Moving bus stops further apart achieves a range of benefits in speed and potentially frequency, as I've argued here and here. Zef Wagner at Portland Transport recently laid out a similar case in the Portland context. The post and most comments are worth reading, but I wanted to quote this dissent from commenter Cora Potter.
Please keep in mind that you have to weigh any time/cost savings of stop consolidation with providing adequate mitigation for people with barriers to accessing transit stops (disabilities, cognitive barriers that require clear landmarks, etc).
Shuffling these riders off to LIFT [demand responsive paratransit for disabled persons] is not a cost effective solution. The average LIFT ride costs nearly $30 (one way). Even with a conditional eligibility system, you run the risk of increasing costs to the point that you might actually end up with more operating funding deficits than gains. In addition, while LIFT is a complimentary service, meant to be comparable in timing and experience for the consumer, there are tolerances to the system built in and a LIFT trip is usually longer, less direct and less convenient in that it requires an advance reservation. The ability to access the fixed route system is usually the least restrictive and most convenient means of travel for people with disabilities who can reasonably access a transit stop.
When you raise the bar for reasonable access by spacing stops at .25 mile, or 4 blocks or greater, you start significantly limiting what a person with barriers to walking or cognitive barriers can accomplish and make it far more of a challenge for them to reach a stop in a reasonable amount of time, or with a reasonable amount of challenge. The difference between walking one block in the cold and rain vs. walking three blocks in the cold and rain can present a huge challenge to a person who can not walk at a 3 mile per hour pace, and is more sensitive to cold temperatures due to normal aging.

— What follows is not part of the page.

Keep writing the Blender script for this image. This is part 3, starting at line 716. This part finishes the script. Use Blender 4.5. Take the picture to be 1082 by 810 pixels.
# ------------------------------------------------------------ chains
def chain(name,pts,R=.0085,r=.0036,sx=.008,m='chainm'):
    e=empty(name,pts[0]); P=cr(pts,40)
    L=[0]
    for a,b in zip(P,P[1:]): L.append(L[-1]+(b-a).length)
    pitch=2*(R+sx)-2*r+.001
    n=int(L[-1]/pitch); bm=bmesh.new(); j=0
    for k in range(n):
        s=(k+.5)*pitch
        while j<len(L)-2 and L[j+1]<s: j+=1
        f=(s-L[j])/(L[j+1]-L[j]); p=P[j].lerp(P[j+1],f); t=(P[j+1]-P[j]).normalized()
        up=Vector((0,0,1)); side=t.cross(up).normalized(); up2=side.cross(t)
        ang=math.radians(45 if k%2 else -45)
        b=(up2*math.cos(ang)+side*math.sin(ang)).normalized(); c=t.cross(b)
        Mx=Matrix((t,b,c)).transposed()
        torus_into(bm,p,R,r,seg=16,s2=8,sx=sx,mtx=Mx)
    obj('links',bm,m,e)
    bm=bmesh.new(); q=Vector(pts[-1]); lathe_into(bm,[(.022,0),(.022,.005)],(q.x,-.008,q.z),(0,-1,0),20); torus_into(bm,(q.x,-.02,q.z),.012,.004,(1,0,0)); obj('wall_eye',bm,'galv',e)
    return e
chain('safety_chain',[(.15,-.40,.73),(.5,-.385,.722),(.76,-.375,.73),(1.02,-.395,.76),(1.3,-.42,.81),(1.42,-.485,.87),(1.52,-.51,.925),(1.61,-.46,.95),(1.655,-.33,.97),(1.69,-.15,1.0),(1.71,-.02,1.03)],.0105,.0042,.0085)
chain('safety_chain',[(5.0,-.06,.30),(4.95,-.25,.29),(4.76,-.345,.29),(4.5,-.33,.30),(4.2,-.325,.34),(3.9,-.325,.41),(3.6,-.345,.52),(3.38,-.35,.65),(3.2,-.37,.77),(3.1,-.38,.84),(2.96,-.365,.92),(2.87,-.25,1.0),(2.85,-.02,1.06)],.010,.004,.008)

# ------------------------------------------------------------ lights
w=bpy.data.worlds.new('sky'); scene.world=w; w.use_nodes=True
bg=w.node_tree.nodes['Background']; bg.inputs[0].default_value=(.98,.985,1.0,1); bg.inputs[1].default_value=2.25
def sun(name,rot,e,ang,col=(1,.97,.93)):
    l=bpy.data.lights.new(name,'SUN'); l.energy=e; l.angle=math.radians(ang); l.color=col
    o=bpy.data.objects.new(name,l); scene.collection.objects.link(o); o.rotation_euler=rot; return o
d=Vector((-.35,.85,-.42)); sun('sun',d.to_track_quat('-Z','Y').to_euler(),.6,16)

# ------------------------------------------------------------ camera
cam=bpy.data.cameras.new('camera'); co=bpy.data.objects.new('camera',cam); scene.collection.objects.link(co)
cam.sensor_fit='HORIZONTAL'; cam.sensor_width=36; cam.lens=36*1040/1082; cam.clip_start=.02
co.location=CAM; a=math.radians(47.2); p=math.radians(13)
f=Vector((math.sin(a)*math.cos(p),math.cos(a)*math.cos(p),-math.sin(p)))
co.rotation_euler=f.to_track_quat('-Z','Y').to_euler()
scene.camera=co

So – just keep in mind that wider stop placement, particularly for bus service, will exclude a segment of the population from accessing fixed route. You need to weigh the gains in convenience for people who have few or no barriers to accessing transit with the social and financial costs of excluding the people who do experience barriers to access. My personal opinion is that everyone loses when older adults and people with disabilities are excluded from fixed route by design. You might gain 3 minutes and the sense that you're getting somewhere faster – is that really worth service cuts on other bus lines to offset the increased costs for ADA paratransit? Is it really worth socially isolating people with disabilities? And, with the aging of the population, we really need to start taking the needs of older adults seriously and not constantly tune our system to serve just the needs of commuters.
A quibble: I disagree with dividing the population into "older adults" with "commuters," as Cora does in the last sentence. The consituency for larger stop spacing is basically anyone who wants to get where they're going as soon as possible, and who is open to walking a bit further in order to achieve that. This is not everyone, but it's a larger group than "commuters," who are people making rigidly scheduled trips to or from work or school.
But I agree with both the practical and ethical dimensions of the comment. The mobility issues faced by older and disabled people are real and the costs of serving them with paratransit are high. I also believe that allowing older people to become socially isolated is both economically and ethically unacceptable.
On the other hand, it's very, very hard to organize the mobility limitations of small, scattered numbers of people into facts. In the early 1990s, when US transit agencies were struggling to implement the Americans with Disabilities Act, no issue was more vexed and emotional than eligibility for expensive paratransit services. For example, ADA is clear that age, by itself, is not a disability — an important insight because people are not only living longer but remaining able-bodied longer. The process by which a local government assesses people's disabilities is obviously highly emotional for the individual in question and challenging for all concerned.
A similar issue applies to bus stops. When we move bus stops further apart, lots of people complain, and people with mobility limitations complain bitterly. But given the high cost of the close stop spacing, how should those claims be assessed? In some transit agencies, the default policy has been: "If anybody complains, cave in." I'm not ashamed of suggesting that transit agencies be more forceful in articulating the tradeoffs, which requires educating their elected officials about what's at stake. Cora's done an excellent job of articulating one side of that tradeoff.
I'd also note that in Europe and Australia, stop spacing is wider than in North America. In Europe, many stops also have major infrastructure that signals their permanence. Everyone, whatever their mobility limitation, works with that. The result is that service runs faster and more reliably. So from that perspective, this is partly a question about how to transition to that outcome. It could be done most peacefully if it happened over decades, but ours is an impatient age, and transit agencies are under too much pressure to wait that long.
Part of why this is less of a problem in Europe, I'm guessing, is that the permanence and infrastructure of many stops signals clearly that you should take them into account when deciding where to live. If an older adult can anticipate becoming dependent on public transit in the future, the location of transit stops should be part of their location decision. This, to me, fits into a much larger agenda of insisting that everyone who makes a location choice — especially about where to live — should be required to acknowledge the transit impacts of that choice. Today it's still common to encounter the other sequence, in which someone (a) signs a lease or deed of sale or development agreement and then (b) yells at the transit agency because the service isn't what they desire.
So as usual, I don't have an answer, but I do think the question needs to be seen as geometrically inevitable, which means that those who disagree with us have a rational and ethical basis for doing so.